Begin Given information

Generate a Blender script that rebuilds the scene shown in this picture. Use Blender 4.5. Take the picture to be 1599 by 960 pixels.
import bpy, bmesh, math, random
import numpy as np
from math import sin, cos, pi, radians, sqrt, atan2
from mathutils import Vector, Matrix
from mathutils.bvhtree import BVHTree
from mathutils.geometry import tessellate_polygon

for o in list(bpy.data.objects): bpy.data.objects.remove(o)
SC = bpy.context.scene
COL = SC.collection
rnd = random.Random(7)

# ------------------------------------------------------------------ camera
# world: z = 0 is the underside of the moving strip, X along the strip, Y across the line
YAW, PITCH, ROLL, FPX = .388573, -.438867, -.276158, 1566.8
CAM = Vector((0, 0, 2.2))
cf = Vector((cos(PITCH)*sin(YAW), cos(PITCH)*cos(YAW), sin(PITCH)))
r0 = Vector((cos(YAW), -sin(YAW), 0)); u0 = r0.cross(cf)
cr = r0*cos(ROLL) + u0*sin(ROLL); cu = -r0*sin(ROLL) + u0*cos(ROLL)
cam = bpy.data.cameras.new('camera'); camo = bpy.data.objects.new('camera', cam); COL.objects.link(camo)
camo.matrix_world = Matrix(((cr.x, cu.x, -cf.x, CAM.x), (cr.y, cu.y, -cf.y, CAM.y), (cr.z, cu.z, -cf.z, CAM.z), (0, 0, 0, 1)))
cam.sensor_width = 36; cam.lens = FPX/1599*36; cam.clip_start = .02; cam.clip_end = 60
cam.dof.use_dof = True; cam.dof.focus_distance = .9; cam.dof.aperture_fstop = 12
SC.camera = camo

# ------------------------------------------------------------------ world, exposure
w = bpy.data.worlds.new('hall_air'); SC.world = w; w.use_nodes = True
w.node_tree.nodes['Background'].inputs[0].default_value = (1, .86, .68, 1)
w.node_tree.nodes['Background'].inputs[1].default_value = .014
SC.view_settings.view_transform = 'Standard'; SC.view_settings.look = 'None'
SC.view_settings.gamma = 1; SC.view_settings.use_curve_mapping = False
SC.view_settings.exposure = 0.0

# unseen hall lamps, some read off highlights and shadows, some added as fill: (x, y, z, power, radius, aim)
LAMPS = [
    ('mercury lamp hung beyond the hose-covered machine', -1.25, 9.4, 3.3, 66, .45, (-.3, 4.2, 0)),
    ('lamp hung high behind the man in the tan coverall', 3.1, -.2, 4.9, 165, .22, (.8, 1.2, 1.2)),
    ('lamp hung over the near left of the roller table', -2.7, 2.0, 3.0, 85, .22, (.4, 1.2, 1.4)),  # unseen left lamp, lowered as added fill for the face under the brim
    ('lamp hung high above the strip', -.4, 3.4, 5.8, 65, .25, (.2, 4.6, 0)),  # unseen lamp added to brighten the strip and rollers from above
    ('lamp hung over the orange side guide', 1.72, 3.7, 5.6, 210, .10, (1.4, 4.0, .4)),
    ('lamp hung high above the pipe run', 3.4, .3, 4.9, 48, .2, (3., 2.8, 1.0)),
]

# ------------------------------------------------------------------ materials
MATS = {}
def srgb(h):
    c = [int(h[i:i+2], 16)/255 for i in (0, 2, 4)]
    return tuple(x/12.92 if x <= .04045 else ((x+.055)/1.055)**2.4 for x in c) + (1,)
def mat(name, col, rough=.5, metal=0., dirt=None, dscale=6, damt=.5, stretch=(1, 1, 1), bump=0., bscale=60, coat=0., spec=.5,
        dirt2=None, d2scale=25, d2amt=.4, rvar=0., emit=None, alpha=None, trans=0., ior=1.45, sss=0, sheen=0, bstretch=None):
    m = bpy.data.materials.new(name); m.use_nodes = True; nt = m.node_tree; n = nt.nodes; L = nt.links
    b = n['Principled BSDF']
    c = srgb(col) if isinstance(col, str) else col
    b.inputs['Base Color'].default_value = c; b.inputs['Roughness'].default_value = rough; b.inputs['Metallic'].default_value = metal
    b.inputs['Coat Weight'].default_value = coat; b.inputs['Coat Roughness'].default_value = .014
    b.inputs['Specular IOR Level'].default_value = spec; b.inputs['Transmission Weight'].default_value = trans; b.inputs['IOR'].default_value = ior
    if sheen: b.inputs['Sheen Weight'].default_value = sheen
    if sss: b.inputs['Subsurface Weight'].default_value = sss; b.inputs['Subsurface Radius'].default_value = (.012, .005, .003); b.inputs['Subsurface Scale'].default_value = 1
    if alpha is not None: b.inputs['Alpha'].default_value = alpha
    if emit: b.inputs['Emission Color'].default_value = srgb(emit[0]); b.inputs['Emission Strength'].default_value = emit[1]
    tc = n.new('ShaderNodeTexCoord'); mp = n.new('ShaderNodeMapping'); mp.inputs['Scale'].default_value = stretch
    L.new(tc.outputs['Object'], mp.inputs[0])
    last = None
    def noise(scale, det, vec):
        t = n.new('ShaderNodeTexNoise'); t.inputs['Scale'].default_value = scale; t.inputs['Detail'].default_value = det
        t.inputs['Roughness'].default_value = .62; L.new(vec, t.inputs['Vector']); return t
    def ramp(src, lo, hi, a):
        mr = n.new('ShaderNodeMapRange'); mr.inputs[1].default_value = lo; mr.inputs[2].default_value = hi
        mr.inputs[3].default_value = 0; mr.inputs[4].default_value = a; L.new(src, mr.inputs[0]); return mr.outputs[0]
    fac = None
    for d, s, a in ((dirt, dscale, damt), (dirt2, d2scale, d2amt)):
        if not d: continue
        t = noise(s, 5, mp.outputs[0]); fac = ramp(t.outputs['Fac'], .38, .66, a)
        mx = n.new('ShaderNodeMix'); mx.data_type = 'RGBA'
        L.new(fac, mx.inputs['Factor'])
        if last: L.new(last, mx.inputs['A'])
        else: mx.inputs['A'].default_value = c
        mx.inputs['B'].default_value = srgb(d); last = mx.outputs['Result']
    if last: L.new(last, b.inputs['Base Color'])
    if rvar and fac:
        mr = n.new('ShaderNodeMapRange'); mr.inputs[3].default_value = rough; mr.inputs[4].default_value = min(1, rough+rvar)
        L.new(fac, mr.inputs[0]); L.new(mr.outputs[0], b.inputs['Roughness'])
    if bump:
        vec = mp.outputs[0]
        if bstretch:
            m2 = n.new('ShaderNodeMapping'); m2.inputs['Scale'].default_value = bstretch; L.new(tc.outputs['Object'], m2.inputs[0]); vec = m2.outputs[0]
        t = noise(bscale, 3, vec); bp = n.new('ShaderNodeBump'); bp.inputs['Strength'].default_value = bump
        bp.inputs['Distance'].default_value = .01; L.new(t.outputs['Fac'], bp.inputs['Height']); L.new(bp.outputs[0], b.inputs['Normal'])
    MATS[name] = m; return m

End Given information

:: Task directions ::
Repeat, word for word, the lines from the opening of the material through the line containing "rnd = random.Random(7)".

:: Reply ::
Generate a Blender script that rebuilds the scene shown in this picture. Use Blender 4.5. Take the picture to be 1599 by 960 pixels.
import bpy, bmesh, math, random
import numpy as np
from math import sin, cos, pi, radians, sqrt, atan2
from mathutils import Vector, Matrix
from mathutils.bvhtree import BVHTree
from mathutils.geometry import tessellate_polygon

for o in list(bpy.data.objects): bpy.data.objects.remove(o)
SC = bpy.context.scene
COL = SC.collection
rnd = random.Random(7)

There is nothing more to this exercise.